* Records from a data source:
>> Start

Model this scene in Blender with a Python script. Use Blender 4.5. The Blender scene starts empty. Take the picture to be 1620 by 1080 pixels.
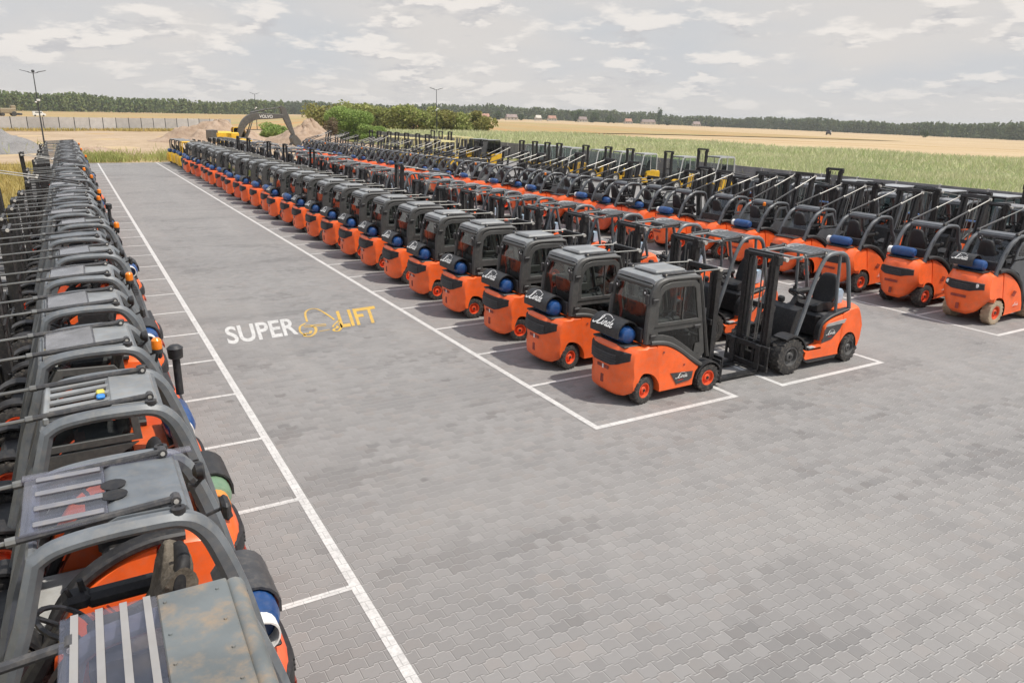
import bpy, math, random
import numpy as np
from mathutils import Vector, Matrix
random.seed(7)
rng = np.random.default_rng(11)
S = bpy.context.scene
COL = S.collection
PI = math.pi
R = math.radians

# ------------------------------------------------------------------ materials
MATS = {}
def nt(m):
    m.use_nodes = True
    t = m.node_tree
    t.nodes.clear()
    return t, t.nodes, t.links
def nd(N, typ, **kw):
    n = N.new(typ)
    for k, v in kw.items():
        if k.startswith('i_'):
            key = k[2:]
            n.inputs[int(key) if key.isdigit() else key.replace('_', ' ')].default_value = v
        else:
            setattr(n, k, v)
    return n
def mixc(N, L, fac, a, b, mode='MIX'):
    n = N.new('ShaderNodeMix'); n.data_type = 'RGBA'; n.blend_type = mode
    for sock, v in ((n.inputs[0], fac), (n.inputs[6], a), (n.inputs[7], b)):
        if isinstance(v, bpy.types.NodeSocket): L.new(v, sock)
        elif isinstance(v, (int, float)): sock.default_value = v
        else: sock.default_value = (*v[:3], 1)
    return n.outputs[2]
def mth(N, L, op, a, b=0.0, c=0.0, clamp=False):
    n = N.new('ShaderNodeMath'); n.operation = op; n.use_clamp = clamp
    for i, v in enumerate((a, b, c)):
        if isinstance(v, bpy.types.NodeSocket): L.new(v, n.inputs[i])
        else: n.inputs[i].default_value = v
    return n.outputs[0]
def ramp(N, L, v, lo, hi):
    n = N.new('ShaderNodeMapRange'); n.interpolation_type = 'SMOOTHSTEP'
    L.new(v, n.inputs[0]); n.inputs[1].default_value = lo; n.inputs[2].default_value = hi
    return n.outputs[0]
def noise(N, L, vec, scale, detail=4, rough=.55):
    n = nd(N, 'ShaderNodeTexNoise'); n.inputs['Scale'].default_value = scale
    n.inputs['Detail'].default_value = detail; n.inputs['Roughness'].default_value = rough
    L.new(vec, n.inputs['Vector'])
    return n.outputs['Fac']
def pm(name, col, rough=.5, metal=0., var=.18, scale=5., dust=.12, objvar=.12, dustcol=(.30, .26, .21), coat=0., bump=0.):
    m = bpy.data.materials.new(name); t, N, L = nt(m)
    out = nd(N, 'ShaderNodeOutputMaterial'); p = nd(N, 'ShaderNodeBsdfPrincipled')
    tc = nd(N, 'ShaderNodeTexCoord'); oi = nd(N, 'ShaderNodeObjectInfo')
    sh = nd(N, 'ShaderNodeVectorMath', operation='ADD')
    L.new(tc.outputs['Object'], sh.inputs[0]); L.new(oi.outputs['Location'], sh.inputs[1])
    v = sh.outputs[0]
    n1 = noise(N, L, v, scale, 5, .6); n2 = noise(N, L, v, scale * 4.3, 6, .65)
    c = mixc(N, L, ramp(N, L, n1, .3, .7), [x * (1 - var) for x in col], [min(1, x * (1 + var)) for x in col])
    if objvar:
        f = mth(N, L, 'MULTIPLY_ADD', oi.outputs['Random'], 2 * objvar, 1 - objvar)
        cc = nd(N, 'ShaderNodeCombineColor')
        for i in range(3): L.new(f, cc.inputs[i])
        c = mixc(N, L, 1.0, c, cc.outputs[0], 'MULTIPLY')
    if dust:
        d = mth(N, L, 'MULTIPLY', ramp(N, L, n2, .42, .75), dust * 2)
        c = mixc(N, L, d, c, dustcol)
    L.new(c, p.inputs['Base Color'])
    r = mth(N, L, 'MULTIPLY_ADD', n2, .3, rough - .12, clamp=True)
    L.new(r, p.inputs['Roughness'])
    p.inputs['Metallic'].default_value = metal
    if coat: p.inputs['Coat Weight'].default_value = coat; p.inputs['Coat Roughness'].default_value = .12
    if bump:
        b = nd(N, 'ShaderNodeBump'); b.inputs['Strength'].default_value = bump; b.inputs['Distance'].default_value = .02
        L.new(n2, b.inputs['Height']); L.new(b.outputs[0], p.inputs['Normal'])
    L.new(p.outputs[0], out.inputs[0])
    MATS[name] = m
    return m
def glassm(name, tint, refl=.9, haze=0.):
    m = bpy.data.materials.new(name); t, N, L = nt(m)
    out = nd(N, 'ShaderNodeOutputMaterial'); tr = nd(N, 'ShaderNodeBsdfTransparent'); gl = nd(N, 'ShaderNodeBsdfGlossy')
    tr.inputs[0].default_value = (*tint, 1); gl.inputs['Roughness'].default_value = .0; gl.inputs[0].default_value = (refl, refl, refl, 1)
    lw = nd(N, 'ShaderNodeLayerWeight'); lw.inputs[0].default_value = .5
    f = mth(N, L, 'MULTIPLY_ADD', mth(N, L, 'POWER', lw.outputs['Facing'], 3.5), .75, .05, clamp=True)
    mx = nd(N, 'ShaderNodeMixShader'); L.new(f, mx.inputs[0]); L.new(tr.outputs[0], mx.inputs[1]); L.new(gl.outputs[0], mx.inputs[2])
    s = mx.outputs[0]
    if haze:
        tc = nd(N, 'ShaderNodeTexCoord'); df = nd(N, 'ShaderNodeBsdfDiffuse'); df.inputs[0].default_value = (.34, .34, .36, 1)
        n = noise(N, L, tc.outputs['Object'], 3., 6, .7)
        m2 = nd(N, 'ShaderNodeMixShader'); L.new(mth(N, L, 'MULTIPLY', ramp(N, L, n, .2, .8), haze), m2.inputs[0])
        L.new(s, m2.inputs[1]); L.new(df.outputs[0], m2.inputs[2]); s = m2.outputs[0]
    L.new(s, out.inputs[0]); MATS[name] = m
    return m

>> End
>> Start

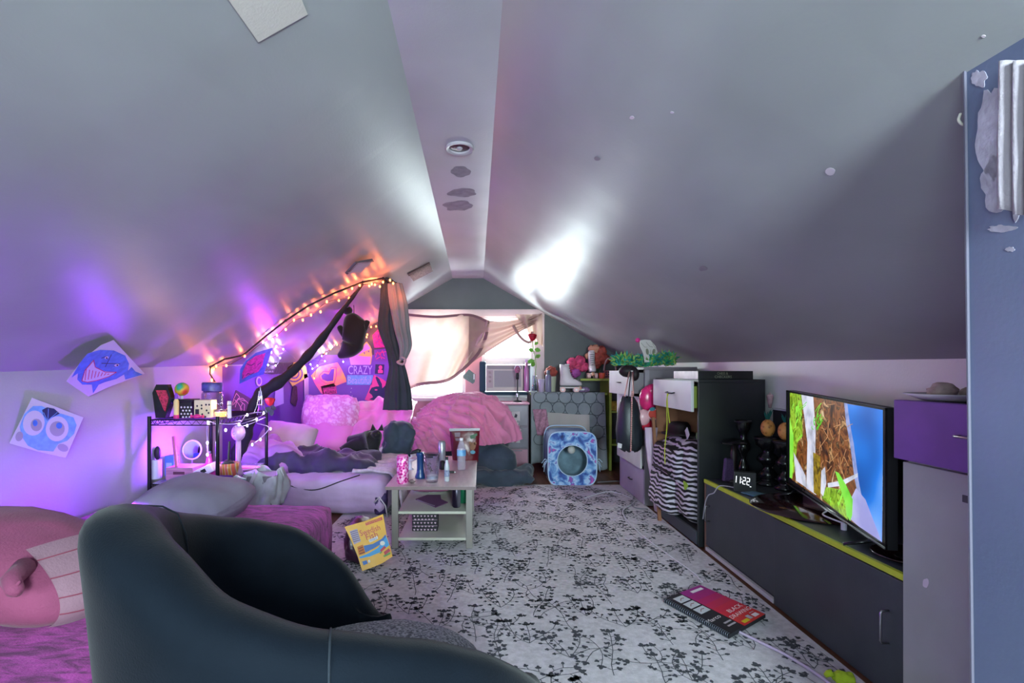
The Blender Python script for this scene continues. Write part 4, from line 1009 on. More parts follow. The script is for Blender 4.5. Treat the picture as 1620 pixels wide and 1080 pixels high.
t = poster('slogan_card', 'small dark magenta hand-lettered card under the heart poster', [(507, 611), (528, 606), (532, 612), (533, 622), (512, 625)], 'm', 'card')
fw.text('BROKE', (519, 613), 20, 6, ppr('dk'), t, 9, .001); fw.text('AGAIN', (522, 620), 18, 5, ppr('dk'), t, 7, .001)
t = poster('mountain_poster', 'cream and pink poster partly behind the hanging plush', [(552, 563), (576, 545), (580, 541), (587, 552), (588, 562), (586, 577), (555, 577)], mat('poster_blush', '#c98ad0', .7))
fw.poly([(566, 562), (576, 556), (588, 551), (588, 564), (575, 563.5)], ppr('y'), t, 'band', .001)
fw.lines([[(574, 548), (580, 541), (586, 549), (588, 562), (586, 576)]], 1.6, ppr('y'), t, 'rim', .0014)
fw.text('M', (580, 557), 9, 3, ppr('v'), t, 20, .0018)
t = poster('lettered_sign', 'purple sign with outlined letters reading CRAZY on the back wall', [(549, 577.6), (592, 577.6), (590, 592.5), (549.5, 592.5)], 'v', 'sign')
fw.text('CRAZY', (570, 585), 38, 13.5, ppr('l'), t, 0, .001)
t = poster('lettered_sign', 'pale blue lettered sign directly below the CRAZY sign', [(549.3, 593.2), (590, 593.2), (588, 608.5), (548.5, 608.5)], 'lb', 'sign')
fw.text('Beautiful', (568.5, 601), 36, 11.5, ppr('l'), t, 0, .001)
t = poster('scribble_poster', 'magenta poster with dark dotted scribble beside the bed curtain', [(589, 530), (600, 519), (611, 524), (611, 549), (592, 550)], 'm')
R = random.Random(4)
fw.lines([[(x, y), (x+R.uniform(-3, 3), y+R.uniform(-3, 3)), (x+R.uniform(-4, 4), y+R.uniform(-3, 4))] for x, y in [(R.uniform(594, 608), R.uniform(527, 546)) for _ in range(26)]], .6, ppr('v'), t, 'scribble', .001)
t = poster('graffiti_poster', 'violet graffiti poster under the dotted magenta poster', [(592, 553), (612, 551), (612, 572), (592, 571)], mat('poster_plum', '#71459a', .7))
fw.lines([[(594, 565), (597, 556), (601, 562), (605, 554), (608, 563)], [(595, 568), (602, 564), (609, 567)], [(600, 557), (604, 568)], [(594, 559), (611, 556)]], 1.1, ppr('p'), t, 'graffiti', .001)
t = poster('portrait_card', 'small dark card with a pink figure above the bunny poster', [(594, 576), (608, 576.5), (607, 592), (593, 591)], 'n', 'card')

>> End

* Exercise brief:
For the material above, give again only the lines starting at the line that contains "Model this scene" and ending at the line that contains "R = math.radians". Pictures do not belong in the copy.

* Solution:
Model this scene in Blender with a Python script. Use Blender 4.5. The Blender scene starts empty. Take the picture to be 1620 by 1080 pixels.
import bpy, math, random
import numpy as np
from mathutils import Vector, Matrix
random.seed(7)
rng = np.random.default_rng(11)
S = bpy.context.scene
COL = S.collection
PI = math.pi
R = math.radians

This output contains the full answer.